When people hear the words “data center,” the mental picture is usually bleak: a giant concrete box, noisy equipment, few jobs, and a company that disappears once construction wraps up.
That picture doesn’t match how Google operates its data center campuses — and that difference is why county commissioners say who the company is matters just as much as what is being built.
Not Just One Building — A Campus
Google doesn’t build one-off facilities. Its data centers are designed as multi-phase campuses that grow, adapt, and get rebuilt over time.
That means:
- Multiple buildings added over years
- Ongoing upgrades as technology changes
- Continuous construction instead of a single boom-and-bust cycle
In places like central Ohio, Google sites have been under near-constant construction for a decade or more, keeping skilled trades working locally rather than commuting hours away.
Union representatives told commissioners this week that Google campuses are routinely refreshed, expanded, and modernized — sometimes every few years — because the technology inside changes faster than almost any other industry.
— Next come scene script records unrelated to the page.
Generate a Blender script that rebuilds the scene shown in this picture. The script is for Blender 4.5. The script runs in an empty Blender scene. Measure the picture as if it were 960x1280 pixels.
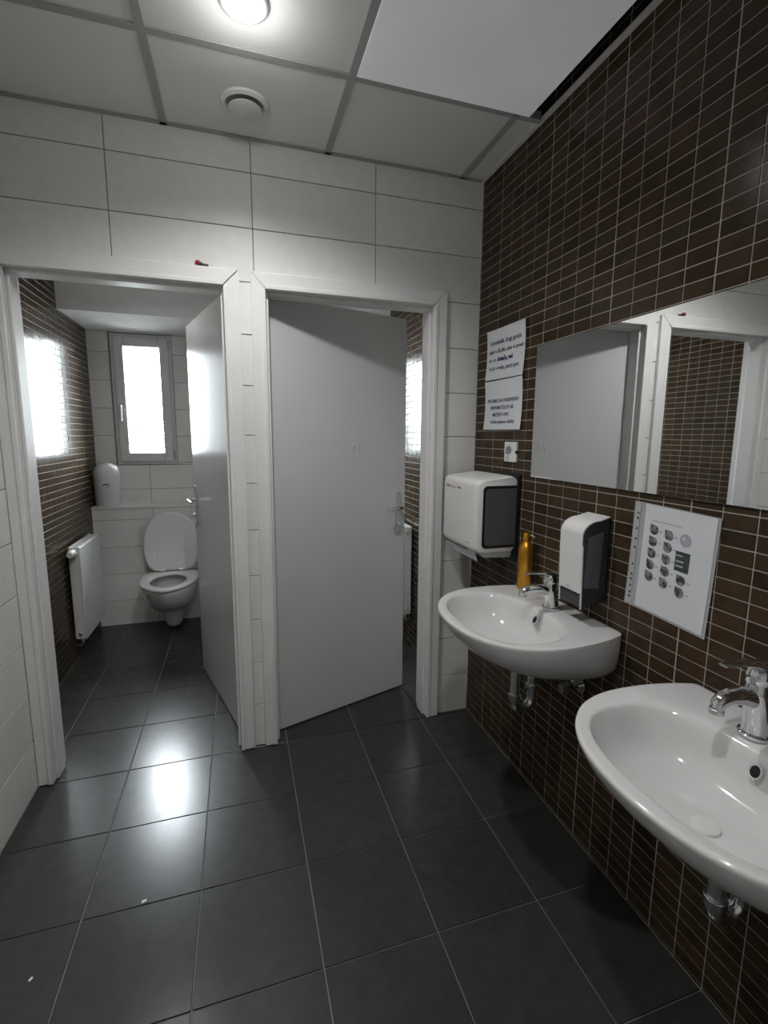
import bpy, bmesh, math, random
from mathutils import Matrix, Vector
random.seed(7)
PI = math.pi
S = bpy.context.scene
COL = S.collection

# ------------------------------------------------------------------ camera
CAM = (-1.0863, -2.0619, 1.4013); YAW, PITCH, ROLL, FOC = 0.29988, -0.14612, 0.00727, 592.747
CX, CY = 481.669, 632.139
cy_, sy_ = math.cos(YAW), math.sin(YAW); cp_, sp_ = math.cos(PITCH), math.sin(PITCH)
FWD = Vector((sy_*cp_, cy_*cp_, sp_)); RGT = Vector((cy_, -sy_, 0)); UPV = RGT.cross(FWD)
RR = math.cos(ROLL)*RGT + math.sin(ROLL)*UPV; UU = -math.sin(ROLL)*RGT + math.cos(ROLL)*UPV
cam = bpy.data.cameras.new('camera'); camo = bpy.data.objects.new('camera', cam); COL.objects.link(camo)
camo.matrix_world = Matrix.Translation(CAM) @ Matrix((RR, UU, -FWD)).transposed().to_4x4()
cam.sensor_fit = 'HORIZONTAL'; cam.sensor_width = 36; cam.lens = 36*FOC/960
cam.shift_x = (480-CX)/960; cam.shift_y = (CY-640)/960
cam.clip_start = .02
S.camera = camo

def pix(p):                      # where a point falls in the 960x1280 frame (only to rank tiles by size)
    q = Vector(p)-Vector(CAM); z = q.dot(FWD)
    if z < .05: return None
    return CX+FOC*q.dot(RR)/z, CY-FOC*q.dot(UU)/z, z

# ------------------------------------------------------------------ world, exposure, lights
S.view_settings.view_transform = 'Standard'; S.view_settings.look = 'None'
S.view_settings.exposure = 0.0; S.view_settings.gamma = 1; S.view_settings.use_curve_mapping = False
W = bpy.data.worlds.new('overcast_sky'); S.world = W; W.use_nodes = True
bg = W.node_tree.nodes['Background']; bg.inputs[0].default_value = (.90, .95, 1.0, 1); bg.inputs[1].default_value = 78.0
S.cycles.max_bounces = 12; S.cycles.diffuse_bounces = 6; S.cycles.glossy_bounces = 6; S.cycles.transparent_max_bounces = 12
S.cycles.sample_clamp_indirect = 6
LAMP_W = 42.0                    # the downlight over the room
LAMP2_W = 33.0                   # an unseen twin further back, added to raise the brightness
STALL_FILL_W = 14.0                   # unseen lamps added to brighten the stalls, above the door heads

# ------------------------------------------------------------------ materials
def nodes(name):
    m = bpy.data.materials.new(name); m.use_nodes = True
    nt = m.node_tree; b = nt.nodes['Principled BSDF']
    return m, nt, b
def mat(name, c, rough=.5, metal=0, var=.06, scale=8, bump=0, bscale=60, spec=.5, coat=0, rvar=0):
    m, nt, b = nodes(name)
    tc = nt.nodes.new('ShaderNodeTexCoord'); n = nt.nodes.new('ShaderNodeTexNoise')
    n.inputs['Scale'].default_value = scale; n.inputs['Detail'].default_value = 4
    nt.links.new(tc.outputs['Object'], n.inputs['Vector'])
    r = nt.nodes.new('ShaderNodeMapRange'); r.inputs[1].default_value = .3; r.inputs[2].default_value = .7
    r.inputs[3].default_value = 1-var; r.inputs[4].default_value = 1+var
    nt.links.new(n.outputs['Fac'], r.inputs[0])
    mx = nt.nodes.new('ShaderNodeVectorMath'); mx.operation = 'SCALE'; mx.inputs[0].default_value = c
    nt.links.new(r.outputs[0], mx.inputs['Scale']); nt.links.new(mx.outputs[0], b.inputs['Base Color'])
    b.inputs['Roughness'].default_value = rough; b.inputs['Metallic'].default_value = metal
    b.inputs['Specular IOR Level'].default_value = spec; b.inputs['Coat Weight'].default_value = coat
    if rvar:
        r2 = nt.nodes.new('ShaderNodeMapRange'); r2.inputs[1].default_value = .3; r2.inputs[2].default_value = .7
        r2.inputs[3].default_value = rough-rvar; r2.inputs[4].default_value = rough+rvar
        nt.links.new(n.outputs['Fac'], r2.inputs[0]); nt.links.new(r2.outputs[0], b.inputs['Roughness'])
    if bump:
        n2 = nt.nodes.new('ShaderNodeTexNoise'); n2.inputs['Scale'].default_value = bscale
        nt.links.new(tc.outputs['Object'], n2.inputs['Vector'])
        bp = nt.nodes.new('ShaderNodeBump'); bp.inputs['Strength'].default_value = bump; bp.inputs['Distance'].default_value = .002
        nt.links.new(n2.outputs['Fac'], bp.inputs['Height']); nt.links.new(bp.outputs[0], b.inputs['Normal'])
    return m
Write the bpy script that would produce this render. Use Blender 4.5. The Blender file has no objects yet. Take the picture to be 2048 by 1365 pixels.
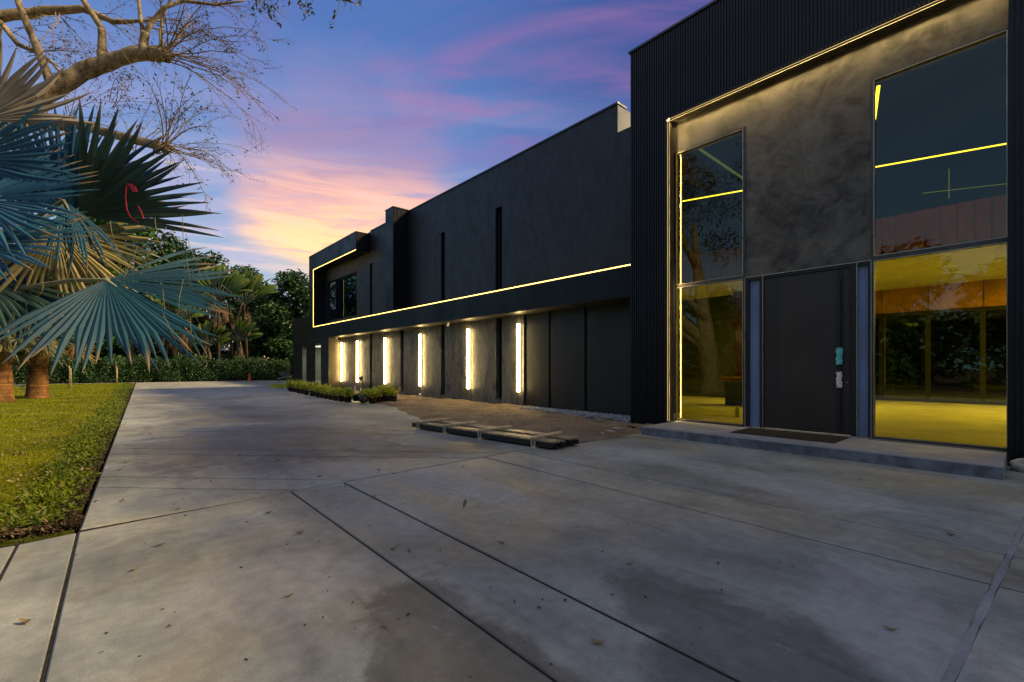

What the Campuses Are Like Day to Day
Despite their size, Google campuses are typically:
- Quiet — designed with sound buffering and equipment housed indoors
- Low-traffic once operational — construction traffic fades, daily operations don’t generate congestion
- Visually screened — landscaping, setbacks, and buffers are standard
- Heavily regulated — water use, discharge, and power systems operate under state and federal oversight
Commissioners pointed residents to Google’s Ohio facilities located near schools and residential neighborhoods, noting that they coexist with surrounding communities without the noise or disruption many people fear.
Water, Energy, and Environmental Practices
Google is widely regarded as one of the more aggressive large companies when it comes to environmental planning — partly because data centers consume massive energy and water, and partly because scrutiny follows them everywhere they build.
Google data centers typically:
- Use closed-loop cooling systems to reduce water waste
- Rely on recycled or non-potable water sources when available
- Operate under EPA discharge permits similar to water treatment facilities
- Invest heavily in energy efficiency and grid reliability
In Ohio, Google has also partnered with utilities and energy providers to improve grid infrastructure — something commissioners said factored into their comfort level with the project.
Google’s Reputation as an Employer
For permanent employees, Google is consistently ranked among:
- The most competitive-paying tech employers
- Companies with strong benefits and job stability
- Employers with long-term retention, especially in technical and facilities roles
But the bigger impact in places like Scioto County may come from the construction side.
Union trades repeatedly describe Google as:
- A “clean site” that follows safety rules
- A company that honors labor agreements
- One that pays prevailing wages and benefits
- An operator that doesn’t cut corners to save money
That’s why trade unions often show up in support of Google projects — even when public sentiment is divided.
As one labor leader told commissioners:
“We know who the good operators are. Google is one of them.”
Community Investment and Charitable Work
Beyond construction and operations, Google campuses are often paired with local community investment, including:
- Grants to schools and workforce programs
- Support for STEM education and technology training
- Infrastructure improvements tied to site development
- Partnerships with local governments and nonprofits
Commissioners said Google’s willingness to engage directly with local officials — including site tours and in-person meetings — helped distinguish the company from developers who simply request tax breaks and disappear.
Why Commissioners Keep Saying “The Who Matters”
Throughout the debate, commissioners repeatedly returned to one point:
Scioto County doesn’t get to decide if development comes — but it does get to decide who it works with.
Google’s track record in Ohio gave commissioners something concrete to point to:
- Existing sites people can visit
- Workers who’ve already built them
- Communities that live next to them
“This isn’t speculation,” Commissioner Scottie Powell said. “You can go see it.”
The Bottom Line
Google campuses aren’t perfect — no mega-project is — but they are predictable, regulated, and well-documented.
For a county that hasn’t seen a major new development in more than two decades, commissioners say predictability matters.
Whether residents ultimately agree or disagree with the vote, one thing is now clear:
This isn’t an unknown company experimenting in Appalachia.
It’s a global operator with a long paper trail — and the commissioners say they’re prepared to hold accountable.